*Requirements:*
Can you pull out each line of the data below that includes the word "follow"?
================
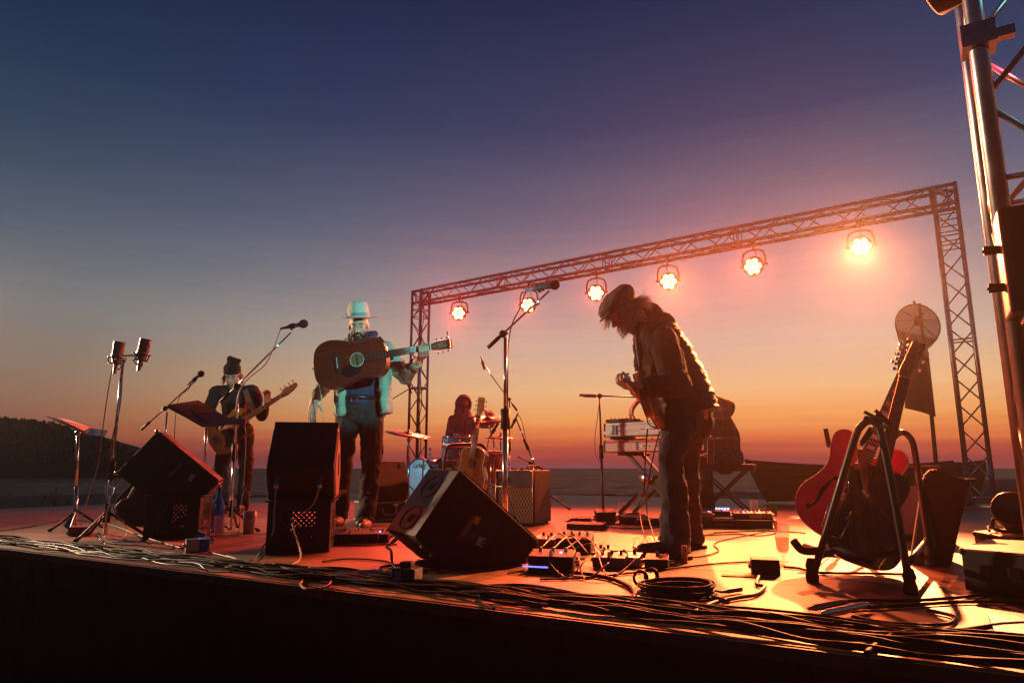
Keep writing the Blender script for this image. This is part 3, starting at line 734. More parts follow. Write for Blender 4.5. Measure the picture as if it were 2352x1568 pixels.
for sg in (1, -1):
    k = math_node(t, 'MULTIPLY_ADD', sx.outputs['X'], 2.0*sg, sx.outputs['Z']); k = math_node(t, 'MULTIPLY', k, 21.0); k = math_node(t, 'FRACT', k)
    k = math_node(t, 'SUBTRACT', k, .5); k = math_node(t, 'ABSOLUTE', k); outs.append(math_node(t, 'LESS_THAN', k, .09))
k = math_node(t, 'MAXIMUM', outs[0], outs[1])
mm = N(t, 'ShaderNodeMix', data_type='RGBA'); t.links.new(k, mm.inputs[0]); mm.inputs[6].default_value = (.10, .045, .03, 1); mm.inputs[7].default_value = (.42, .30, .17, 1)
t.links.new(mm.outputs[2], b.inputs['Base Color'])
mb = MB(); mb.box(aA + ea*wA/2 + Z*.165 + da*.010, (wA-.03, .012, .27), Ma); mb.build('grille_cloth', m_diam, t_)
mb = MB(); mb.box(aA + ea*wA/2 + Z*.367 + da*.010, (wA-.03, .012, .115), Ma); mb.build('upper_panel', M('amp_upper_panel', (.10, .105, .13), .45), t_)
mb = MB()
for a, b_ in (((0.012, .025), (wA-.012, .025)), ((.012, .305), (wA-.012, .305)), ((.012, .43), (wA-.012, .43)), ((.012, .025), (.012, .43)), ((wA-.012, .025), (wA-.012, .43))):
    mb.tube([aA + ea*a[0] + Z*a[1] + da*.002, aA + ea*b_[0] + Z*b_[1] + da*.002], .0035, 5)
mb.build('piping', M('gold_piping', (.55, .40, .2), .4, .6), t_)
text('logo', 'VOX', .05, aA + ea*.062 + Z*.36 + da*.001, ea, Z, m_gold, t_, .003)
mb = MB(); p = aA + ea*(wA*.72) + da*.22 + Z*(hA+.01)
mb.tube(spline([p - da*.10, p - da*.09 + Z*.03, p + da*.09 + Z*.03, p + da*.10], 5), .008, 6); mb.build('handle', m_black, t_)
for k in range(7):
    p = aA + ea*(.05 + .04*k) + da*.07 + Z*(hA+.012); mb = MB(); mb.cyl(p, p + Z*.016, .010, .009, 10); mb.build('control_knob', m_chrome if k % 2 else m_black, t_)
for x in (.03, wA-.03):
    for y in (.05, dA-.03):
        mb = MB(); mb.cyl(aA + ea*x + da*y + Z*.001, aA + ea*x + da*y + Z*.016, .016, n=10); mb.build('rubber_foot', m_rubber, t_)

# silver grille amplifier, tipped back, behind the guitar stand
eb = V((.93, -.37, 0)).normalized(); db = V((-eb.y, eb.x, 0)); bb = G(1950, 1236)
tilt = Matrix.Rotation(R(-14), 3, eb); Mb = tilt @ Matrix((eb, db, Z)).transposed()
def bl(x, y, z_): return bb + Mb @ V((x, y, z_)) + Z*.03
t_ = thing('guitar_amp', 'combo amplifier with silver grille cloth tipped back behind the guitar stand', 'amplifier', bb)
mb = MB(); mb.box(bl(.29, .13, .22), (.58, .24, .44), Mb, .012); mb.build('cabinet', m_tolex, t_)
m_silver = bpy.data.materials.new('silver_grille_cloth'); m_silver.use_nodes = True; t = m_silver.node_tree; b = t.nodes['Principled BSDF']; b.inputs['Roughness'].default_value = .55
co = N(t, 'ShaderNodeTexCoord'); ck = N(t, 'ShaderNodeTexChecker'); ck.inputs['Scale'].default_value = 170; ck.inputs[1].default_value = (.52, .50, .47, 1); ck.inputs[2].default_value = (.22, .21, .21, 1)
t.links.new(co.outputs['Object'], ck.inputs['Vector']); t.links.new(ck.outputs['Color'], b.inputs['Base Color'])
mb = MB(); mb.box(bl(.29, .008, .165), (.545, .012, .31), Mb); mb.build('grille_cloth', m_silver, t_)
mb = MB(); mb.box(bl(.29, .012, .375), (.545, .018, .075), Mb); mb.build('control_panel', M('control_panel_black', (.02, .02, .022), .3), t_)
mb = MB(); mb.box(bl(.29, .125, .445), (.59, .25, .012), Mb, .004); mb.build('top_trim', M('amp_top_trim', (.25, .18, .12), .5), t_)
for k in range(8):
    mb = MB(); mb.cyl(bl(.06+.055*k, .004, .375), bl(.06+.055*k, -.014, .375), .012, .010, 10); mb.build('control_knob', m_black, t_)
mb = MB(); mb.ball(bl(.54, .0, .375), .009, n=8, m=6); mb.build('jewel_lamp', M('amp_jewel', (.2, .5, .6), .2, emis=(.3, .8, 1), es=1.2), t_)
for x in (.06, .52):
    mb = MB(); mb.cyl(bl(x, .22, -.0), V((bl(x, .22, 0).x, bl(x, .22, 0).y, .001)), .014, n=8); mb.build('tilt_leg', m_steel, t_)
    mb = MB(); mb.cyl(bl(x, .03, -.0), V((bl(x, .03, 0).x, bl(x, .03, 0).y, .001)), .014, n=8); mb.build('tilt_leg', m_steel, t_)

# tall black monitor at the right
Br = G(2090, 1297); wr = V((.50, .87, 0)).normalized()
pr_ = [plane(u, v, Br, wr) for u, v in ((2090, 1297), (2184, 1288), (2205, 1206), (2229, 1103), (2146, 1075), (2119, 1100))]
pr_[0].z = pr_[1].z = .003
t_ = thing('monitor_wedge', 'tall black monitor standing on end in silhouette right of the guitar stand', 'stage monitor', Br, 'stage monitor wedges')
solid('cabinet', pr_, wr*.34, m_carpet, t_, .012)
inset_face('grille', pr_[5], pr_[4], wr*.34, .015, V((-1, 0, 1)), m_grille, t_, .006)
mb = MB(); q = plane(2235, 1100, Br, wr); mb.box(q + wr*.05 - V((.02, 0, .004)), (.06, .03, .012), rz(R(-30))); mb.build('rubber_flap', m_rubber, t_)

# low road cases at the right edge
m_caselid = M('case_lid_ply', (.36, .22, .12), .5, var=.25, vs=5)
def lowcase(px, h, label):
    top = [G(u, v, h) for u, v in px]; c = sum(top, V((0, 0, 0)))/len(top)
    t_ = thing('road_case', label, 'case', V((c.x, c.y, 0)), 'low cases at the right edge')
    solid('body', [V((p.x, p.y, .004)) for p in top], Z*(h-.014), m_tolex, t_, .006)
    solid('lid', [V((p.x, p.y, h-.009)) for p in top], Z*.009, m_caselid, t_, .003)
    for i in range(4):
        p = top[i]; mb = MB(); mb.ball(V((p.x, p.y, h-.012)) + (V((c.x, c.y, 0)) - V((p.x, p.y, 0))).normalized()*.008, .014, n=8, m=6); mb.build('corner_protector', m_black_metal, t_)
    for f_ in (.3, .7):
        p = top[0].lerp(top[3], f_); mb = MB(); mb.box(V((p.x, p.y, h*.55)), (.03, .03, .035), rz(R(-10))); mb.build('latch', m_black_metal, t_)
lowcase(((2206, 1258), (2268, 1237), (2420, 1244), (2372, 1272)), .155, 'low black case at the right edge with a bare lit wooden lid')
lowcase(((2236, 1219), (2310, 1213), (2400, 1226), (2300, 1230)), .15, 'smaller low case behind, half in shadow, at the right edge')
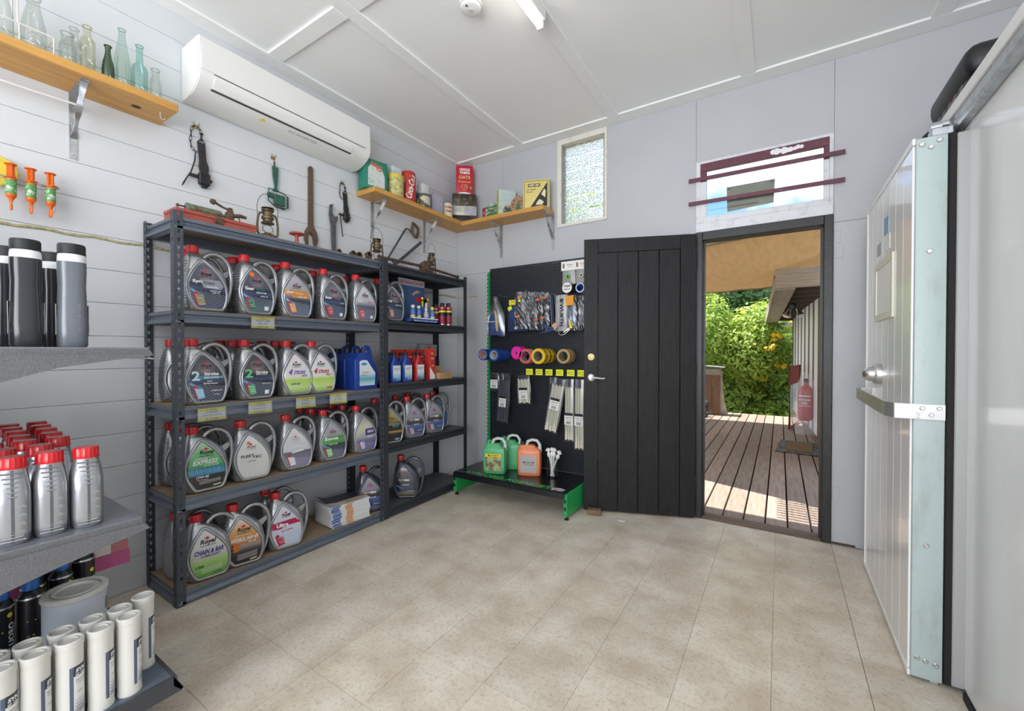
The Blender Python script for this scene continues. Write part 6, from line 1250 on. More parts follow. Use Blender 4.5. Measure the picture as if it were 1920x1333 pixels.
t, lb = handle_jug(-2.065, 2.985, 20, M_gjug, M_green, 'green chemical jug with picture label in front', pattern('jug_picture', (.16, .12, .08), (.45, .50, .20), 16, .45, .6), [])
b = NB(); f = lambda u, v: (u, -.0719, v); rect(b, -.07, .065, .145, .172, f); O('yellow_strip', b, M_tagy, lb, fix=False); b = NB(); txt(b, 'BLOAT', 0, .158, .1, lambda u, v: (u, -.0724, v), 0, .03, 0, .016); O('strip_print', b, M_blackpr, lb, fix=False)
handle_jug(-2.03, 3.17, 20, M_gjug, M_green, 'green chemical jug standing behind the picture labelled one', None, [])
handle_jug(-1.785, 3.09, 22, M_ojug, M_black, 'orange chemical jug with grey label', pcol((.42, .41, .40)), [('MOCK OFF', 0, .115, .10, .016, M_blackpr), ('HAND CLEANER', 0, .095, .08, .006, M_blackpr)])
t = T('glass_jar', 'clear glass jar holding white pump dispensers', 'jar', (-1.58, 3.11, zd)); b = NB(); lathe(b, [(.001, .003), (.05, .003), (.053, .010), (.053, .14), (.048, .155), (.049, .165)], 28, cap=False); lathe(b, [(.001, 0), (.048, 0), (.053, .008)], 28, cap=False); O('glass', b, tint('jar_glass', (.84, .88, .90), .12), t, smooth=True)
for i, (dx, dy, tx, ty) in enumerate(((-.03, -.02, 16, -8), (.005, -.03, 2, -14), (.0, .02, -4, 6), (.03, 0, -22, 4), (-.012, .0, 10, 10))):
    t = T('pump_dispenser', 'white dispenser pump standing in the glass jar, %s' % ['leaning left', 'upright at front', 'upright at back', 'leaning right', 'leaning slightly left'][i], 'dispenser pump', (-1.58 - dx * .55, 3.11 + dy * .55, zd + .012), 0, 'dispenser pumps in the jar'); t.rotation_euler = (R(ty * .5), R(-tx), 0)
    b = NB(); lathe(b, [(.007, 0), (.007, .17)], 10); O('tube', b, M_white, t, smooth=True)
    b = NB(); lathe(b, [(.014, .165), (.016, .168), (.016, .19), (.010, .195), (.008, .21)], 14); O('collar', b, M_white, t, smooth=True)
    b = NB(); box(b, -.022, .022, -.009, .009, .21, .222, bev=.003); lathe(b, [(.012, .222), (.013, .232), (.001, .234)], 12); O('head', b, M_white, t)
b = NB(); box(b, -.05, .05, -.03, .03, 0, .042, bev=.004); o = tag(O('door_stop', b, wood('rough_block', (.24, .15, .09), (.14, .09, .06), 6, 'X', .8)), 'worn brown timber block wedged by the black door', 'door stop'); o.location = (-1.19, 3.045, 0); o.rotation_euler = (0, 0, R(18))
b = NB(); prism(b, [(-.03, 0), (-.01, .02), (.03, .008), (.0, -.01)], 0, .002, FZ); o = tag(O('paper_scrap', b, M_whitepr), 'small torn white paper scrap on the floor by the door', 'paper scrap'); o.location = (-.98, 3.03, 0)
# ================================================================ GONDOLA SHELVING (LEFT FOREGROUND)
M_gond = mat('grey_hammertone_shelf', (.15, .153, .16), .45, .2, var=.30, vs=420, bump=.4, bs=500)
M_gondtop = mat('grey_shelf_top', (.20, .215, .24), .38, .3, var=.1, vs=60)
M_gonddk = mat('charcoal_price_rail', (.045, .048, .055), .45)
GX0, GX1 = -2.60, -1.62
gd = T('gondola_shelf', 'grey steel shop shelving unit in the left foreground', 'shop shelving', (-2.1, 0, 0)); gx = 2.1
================
*The output:*
Keep writing the Blender script for this image. This is part 3, starting at line 734. More parts follow. Write for Blender 4.5. Measure the picture as if it were 2352x1568 pixels.
The Blender Python script for this scene continues. Write part 6, from line 1250 on. More parts follow. Use Blender 4.5. Measure the picture as if it were 1920x1333 pixels.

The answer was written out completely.